David Stillwell from Sacramento, California on November 11, 2011:

I never said what kind of angel... you people... just assumed...

Cindy Murdoch (author) from Texas on November 11, 2011:

If you don't stop it, people are going to quit thinking you are naughty, and will know it to be a fact!

David Stillwell from Sacramento, California on November 11, 2011:

I'd rather have his brain

Cindy Murdoch (author) from Texas on November 11, 2011:

The very one you referenced above. Santa will be bringing you the Newton's Balls!!!

David Stillwell from Sacramento, California on November 11, 2011:

Which hub?

Cindy Murdoch (author) from Texas on November 11, 2011:

davenmidtown - perfect angel ... I just can't touch that one - even with a ten foot pole!

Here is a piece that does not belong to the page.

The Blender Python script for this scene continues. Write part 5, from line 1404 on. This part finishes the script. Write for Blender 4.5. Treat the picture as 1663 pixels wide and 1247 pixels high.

That hub is still waiting for your lovin' touch!

David Stillwell from Sacramento, California on November 11, 2011:

I am a perfect angel...

read this hub by HSB it talks about newtons balls... honestly...

https://hubpages.com/games-hobbies/Magnetic-Fun-Ma...

Cindy Murdoch (author) from Texas on November 11, 2011:

Ahydz - davenmidtown just can't help himself. Sometimes the naughty in him just oozes out!

Ahydz from Philippines on November 11, 2011:

You got it right HSB. And I can't help stopping by at your hubs. It's fun here.

Davenmidtown -- I guess you were a naughty boy back then. It shows here now. Hahaha! (peace)

Cindy Murdoch (author) from Texas on November 11, 2011:

Ahydz - I imagine that you also saw the doctored up picture for the maggots on the brain that you mentioned much earlier. Thanks for stopping by!

Cindy Murdoch (author) from Texas on November 11, 2011:

davenmidtown - that's a whole different hub still waiting on your reply. You are going to have to wonder over there for a while. That hub is feeling neglected!

Ahydz from Philippines on November 11, 2011:

You're right about the maggot thing. I've seen on TV about maggots eating dead tissue on a mans leg with diabetes. Yup, I guess that's what I've seen long time ago.